I believe that the great IKB did some work on an engine called the GAZ engine, but that he gave up the idea, due to the necessity of providing a pressure vessel capable of withstanding enormous pressures produced by the mixture of certain chemicals - I guess 19th century technology just wasn’t good enough - perhaps he was afraid of blowing himself and his neighbourhood to kingdom come ! Could have been the 19th.century equivalent of the atom bomb. I also believe that the *** did something similar during WW2 with a chemically powered rocket plane which blew up a lot of their pilots ! What I am trying to say is, has anyone else tried to progress this idea now that we have better tecnology in the field of high pressure vessels, and the controlled release of high pressures?

I rather see a AE Staley, MCP, or ADM gas station than ones own by Shell, Esso and Sunoco. Ethanol would likely be cheaper to use as places like ADM require train service; a small but mutual agreement could be made. One hand washes the other.

Of course, if you put up overhead on selected main lines, it wouldn’t matter what you burned, would it??? This is, of course, entirely price-driven and the numbers don’t work in most places–yet. We went through this convulsion 20 years ago and they almost worked, provided the utility owned, operated and maintained the overhead (which they do better, anyway) and the RR paid by kW/kWH at the substation with primary metering. Leaves a lot of room to massage the coal rate equation. If you can get some relief on some of the capital costs.

HHmmmm, we could pay five dollars a gallon for gasoline the way europeans do to subsidize public transportation.

Electrification would solve noise and pollution problems, but the second seems on its way to solution by stiffer requirements that the two builders are meeting and the first problem can be solved by careful design. The Stadler (Swiss) diesel electric light rail cars on the new Camden Trenton New Jersey line (a true diesel interurban line by the way, on the original Camden and Ambay route with diesel freight service still in operation) are reputed to be quieter than any current bus. I’d be interested in knowing how they are on fuel economy.

RE: davelklepper–

The crowd-pleaser selling points are noise and pollution, but in many respects those are just window-dressing solvable to a great extent in engine-driven technologies, as is correctly pointed out.
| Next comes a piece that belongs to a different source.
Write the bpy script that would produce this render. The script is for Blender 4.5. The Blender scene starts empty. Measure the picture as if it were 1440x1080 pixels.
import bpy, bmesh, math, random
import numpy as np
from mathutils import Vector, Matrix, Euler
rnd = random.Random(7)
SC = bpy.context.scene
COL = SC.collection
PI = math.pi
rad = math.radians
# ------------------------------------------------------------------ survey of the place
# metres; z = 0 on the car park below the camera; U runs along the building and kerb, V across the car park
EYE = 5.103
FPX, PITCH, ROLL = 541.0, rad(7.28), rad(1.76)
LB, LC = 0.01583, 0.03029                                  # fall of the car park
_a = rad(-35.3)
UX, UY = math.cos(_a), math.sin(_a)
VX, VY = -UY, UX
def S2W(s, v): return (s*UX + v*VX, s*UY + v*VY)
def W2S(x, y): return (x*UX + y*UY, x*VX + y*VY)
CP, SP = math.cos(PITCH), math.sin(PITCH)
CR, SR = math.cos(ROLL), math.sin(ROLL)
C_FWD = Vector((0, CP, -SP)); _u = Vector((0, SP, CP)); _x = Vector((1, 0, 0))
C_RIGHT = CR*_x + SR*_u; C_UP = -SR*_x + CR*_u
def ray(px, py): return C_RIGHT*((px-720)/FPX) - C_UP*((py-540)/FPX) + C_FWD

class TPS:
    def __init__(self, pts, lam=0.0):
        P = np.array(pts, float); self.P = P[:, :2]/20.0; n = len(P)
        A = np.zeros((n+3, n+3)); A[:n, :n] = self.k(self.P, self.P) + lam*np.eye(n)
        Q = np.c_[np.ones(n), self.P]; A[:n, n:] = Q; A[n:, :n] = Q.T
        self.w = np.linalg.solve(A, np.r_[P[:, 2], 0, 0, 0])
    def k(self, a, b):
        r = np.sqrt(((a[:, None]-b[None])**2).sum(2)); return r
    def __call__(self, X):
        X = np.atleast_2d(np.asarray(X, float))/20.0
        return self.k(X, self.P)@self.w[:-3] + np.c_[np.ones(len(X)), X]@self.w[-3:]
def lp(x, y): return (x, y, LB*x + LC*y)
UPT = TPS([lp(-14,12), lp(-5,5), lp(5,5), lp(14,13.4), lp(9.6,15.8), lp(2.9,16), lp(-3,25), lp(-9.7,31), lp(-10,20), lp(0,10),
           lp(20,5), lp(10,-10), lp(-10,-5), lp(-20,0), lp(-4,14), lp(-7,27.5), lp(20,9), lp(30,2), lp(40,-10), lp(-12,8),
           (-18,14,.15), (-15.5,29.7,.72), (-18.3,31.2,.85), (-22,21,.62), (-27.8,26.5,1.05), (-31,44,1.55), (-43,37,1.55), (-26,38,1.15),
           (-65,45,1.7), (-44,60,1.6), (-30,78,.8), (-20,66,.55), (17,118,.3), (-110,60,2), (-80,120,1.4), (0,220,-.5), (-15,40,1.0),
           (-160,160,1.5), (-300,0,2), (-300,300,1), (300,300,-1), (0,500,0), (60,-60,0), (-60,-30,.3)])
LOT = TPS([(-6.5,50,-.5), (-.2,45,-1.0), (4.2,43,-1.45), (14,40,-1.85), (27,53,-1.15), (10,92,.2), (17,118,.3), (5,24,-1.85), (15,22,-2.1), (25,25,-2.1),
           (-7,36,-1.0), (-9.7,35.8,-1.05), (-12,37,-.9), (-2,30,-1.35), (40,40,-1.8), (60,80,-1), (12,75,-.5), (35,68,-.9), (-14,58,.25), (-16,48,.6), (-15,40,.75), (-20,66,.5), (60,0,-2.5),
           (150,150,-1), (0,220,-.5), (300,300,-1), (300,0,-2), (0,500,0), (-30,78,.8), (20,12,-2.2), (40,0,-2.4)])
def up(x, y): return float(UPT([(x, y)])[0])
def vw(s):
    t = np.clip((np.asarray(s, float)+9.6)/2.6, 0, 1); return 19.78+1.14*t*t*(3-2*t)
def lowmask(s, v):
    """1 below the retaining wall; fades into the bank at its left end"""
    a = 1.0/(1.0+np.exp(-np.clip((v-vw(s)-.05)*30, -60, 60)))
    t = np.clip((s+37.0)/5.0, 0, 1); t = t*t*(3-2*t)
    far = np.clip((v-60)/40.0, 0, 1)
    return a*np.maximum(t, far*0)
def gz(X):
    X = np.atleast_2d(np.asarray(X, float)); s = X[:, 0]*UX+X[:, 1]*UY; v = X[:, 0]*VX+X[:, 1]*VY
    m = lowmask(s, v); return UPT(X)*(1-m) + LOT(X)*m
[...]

The real reason for electrification is you are not tied to any specific fuel or fuel type. But, as I say, it’s not for everybody-at least not yet. Price drives the equation, and you have to be able to absorb the capital costs. And the price for the overhead and associated equipment has gone down with technology improvements and is even lower at 60 Hz, because the utility is delivering commercial frequency power (no conversion) at standard distribution or, at worst, subtransmission voltage. That’s why they can do the power side of a modern system a whole lot better than the RR can.

The UPRR tried using Bunker C fuel in GP9s in the 1950s. It worked but the maintenance costs were high. Bunker C contains a lot of ash.